A Corrida do Rinoceronte é apresentado como fantasia contemporânea, mas se aproxima mais de um thriller policial com um toque de fantástico.

O livro narra a jornada de Eduardo Câmara, um brasileiro recém chegado a uma cidade do interior da Califórnia chamada South River. Eduardo é programador de computadores e vai aos Estados Unidos por meio de um contrato temporário de trabalho numa firma de software, mas logo se envolve numa trama envolvendo corridas de carro, crime digital e até mesmo questões ambientais.

Como um estranho numa terra estranha e nada bem quisto em sua nova vizinhança, longe da família e de sua cultura, Eduardo percebe uma dimensão de si mesmo anteriormente ignorada: a questão racial. Um mestiço, como grande parte da população brasileira, o jovem nunca chegou a pensar em si mesmo como um negro, mas na sociedade americana, que dicotomiza ou rotula tudo, vencedor/perdedor, comunista/democrata, branco/negro/asiático/latino, Eduardo viu-se classificado como negro, e começa sentir um preconceito explícito anteriormente não experimentado.

Uma das temáticas abordadas no livro é da cultura americana que aprecia e cultua os carros possantes, ou street machines. Em South River é um ponto de encontro para corridas ilegais utilizando esses carrões envenenados. Eduardo, não pretende burlar a lei e participar destas competições, mas por oportunidade, acaba adquirindo uma máquina, um Chevrolet Camaro z/28. A aquisição deste carro é na realidade o ponto de partida da jornada de Eduardo, que precisa acertar a documentação de seu novo veículo e conhece a policial Jennifer Adams, responsável pela investigação das corridas ilegais.

Neste contexto, talvez por stress, ou por algum outro motivo desconhecido, ou sobrenatural, surge o Rinoceronte. Eduardo passa a ter visões de um rinoceronte negro que passa a ser um elemento condutor para dentro da trama. É uma alavanca que surge na história para despertar a curiosidade do leitor. Talvez, visto como um fantasma de uma espécie em extinção, significasse um grito da natureza pedindo ajuda. Eduardo passa a conhecer mais da história local de South River, suas famílias, estruturas de poder e antigas richas. E talvez o rinoceronte representasse o espírito de alguém envolvido nestas richas, ou ainda, algo de sua própria ancestralidade africana.
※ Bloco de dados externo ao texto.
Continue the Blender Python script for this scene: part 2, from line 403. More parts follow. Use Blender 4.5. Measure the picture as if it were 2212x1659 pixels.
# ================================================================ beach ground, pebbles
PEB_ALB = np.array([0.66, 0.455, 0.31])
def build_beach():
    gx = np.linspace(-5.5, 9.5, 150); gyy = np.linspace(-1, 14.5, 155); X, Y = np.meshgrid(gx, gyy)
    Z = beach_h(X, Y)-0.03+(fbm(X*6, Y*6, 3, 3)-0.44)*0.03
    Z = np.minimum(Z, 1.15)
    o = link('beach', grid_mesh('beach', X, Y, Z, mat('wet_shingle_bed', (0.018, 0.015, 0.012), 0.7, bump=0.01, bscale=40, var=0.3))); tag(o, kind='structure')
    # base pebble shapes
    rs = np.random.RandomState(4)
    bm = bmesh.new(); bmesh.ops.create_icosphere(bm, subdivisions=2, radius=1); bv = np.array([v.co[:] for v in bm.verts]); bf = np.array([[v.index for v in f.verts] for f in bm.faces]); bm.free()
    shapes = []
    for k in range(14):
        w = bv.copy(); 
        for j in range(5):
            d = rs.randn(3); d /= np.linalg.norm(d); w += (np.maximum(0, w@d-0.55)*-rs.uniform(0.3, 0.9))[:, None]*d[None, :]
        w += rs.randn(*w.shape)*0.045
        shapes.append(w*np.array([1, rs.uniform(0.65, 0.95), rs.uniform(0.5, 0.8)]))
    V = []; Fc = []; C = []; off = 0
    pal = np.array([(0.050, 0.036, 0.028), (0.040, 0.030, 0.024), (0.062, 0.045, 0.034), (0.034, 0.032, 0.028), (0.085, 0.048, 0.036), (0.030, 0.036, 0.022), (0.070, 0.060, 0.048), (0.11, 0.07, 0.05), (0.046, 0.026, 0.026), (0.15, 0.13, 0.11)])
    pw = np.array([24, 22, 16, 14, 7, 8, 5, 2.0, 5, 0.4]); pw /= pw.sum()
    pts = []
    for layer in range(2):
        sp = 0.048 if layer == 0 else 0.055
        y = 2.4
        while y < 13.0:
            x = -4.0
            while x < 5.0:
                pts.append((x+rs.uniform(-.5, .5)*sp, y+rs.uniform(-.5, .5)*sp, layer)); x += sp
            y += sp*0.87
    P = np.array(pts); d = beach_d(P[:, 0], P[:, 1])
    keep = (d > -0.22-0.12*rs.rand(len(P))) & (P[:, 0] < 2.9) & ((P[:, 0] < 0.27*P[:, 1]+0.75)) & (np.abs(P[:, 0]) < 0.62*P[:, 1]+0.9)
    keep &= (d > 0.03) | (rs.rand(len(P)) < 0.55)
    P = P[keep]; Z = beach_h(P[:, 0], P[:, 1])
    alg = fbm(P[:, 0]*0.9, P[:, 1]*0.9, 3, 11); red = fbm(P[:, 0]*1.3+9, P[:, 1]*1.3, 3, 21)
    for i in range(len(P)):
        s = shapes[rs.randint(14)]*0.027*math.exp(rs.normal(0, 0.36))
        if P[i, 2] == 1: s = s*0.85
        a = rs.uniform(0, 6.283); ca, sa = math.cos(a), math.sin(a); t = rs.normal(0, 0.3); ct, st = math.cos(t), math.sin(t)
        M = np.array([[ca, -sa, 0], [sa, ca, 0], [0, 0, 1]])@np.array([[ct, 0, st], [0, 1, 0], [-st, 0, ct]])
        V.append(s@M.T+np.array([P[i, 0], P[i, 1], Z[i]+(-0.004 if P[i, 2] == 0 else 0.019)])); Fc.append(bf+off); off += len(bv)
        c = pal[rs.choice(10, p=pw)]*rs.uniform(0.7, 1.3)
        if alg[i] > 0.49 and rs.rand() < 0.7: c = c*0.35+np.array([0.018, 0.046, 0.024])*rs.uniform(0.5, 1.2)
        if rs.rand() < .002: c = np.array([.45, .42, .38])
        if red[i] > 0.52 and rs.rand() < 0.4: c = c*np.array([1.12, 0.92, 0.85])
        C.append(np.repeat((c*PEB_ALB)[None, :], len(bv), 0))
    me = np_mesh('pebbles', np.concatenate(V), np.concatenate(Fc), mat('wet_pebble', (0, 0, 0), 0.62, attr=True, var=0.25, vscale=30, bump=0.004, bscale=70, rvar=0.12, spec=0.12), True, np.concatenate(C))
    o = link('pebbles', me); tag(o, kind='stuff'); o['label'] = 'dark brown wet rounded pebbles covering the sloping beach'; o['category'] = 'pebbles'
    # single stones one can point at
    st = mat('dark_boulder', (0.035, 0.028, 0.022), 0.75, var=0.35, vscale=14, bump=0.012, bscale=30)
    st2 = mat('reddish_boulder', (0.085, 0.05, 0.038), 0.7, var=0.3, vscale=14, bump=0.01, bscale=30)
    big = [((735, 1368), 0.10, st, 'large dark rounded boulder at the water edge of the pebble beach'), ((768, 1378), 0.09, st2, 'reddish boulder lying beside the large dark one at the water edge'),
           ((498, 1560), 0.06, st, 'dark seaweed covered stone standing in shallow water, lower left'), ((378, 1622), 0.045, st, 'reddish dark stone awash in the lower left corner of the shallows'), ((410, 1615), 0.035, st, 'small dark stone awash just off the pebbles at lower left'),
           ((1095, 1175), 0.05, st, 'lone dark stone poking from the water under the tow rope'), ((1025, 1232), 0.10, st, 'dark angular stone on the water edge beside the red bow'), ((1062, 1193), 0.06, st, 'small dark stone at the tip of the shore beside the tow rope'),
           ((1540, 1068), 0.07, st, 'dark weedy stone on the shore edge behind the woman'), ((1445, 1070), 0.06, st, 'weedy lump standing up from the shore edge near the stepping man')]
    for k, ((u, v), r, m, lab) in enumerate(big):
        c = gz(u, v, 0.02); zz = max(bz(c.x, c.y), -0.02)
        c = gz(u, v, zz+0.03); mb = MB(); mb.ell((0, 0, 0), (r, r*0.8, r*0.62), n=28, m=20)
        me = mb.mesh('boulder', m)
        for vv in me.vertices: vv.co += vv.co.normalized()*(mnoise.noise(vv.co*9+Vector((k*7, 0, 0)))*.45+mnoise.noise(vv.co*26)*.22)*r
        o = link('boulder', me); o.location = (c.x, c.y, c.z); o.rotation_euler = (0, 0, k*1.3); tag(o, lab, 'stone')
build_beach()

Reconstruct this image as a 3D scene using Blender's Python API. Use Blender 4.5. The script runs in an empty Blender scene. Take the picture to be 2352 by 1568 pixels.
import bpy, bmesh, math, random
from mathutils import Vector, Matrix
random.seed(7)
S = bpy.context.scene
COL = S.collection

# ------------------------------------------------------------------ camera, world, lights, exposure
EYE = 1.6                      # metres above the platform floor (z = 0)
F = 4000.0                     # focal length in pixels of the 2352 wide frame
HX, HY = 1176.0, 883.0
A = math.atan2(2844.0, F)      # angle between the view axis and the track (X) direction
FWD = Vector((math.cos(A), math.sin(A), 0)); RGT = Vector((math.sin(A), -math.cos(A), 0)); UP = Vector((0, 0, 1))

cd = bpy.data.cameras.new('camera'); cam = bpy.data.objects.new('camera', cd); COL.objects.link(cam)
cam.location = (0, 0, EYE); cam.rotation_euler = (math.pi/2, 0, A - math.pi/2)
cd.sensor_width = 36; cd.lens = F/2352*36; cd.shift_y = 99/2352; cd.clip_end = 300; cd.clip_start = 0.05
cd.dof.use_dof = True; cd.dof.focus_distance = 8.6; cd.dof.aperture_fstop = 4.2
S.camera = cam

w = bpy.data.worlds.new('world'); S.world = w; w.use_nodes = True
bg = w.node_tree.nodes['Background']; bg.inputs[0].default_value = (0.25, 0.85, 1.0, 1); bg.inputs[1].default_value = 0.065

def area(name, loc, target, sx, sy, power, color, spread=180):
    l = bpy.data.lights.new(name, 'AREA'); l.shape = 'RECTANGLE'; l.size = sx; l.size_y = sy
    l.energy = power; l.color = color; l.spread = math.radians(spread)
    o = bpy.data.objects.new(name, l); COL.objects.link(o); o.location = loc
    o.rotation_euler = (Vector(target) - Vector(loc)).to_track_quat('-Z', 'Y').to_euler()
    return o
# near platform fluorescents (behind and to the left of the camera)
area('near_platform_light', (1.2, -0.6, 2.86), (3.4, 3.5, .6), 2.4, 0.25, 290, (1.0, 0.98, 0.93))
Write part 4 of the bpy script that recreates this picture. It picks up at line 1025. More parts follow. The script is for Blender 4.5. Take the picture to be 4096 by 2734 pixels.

O mais importante de tudo é que no livro somos apresentados a cada um destes elementos de uma forma envolvente. Assim, passamos a conhecer um pouco mais sobre street machines, sobre a cultura e história de uma cidade do interior norte americana, sobre a geografia e também questões ambientais e raciais. Outro ponto forte do livro é a sólida construção de personagens. Estes se tornam vívidos na mente do leitor e passam a constituir a trama como elementos significativos, não meros figurantes, na medida em que são importantes peças da constituição do enredo. O autor constrói uma ambientação rica e elaborada que demonstra um cuidado com pesquisa e detalhes que conferem, apesar de se tratar de uma história fantástica, um bom senso de realidade. O autor utiliza a própria linguagem como elemento constituinte da história.

O uso de algumas expressões em inglês e também a consciência de Eduardo em relação ao seu domínio incompleto do idioma ajudam a conferir um grau maior de realidade de sua situação como estrangeiro.

Encontramos neste curto romance de imagens vívidas (que daria uma boa transposição para um filme) trama e personagens envolventes. Uma ambientação rica e um clima o misterioso de numa história que começa sem indicar para onde vai, cresce em riqueza de detalhes até formar uma trama cujo desfecho dá boa resposta às questões levantadas, mas ainda deixa no ar algo quanto às motivações pessoais do personagem e sua misteriosa relação com o rinoceronte de suas visões. Enfim, deixa a sensação de que esta dimensão da história poderia ter sido mais bem explorada, mas definitivamente constitui uma boa leitura.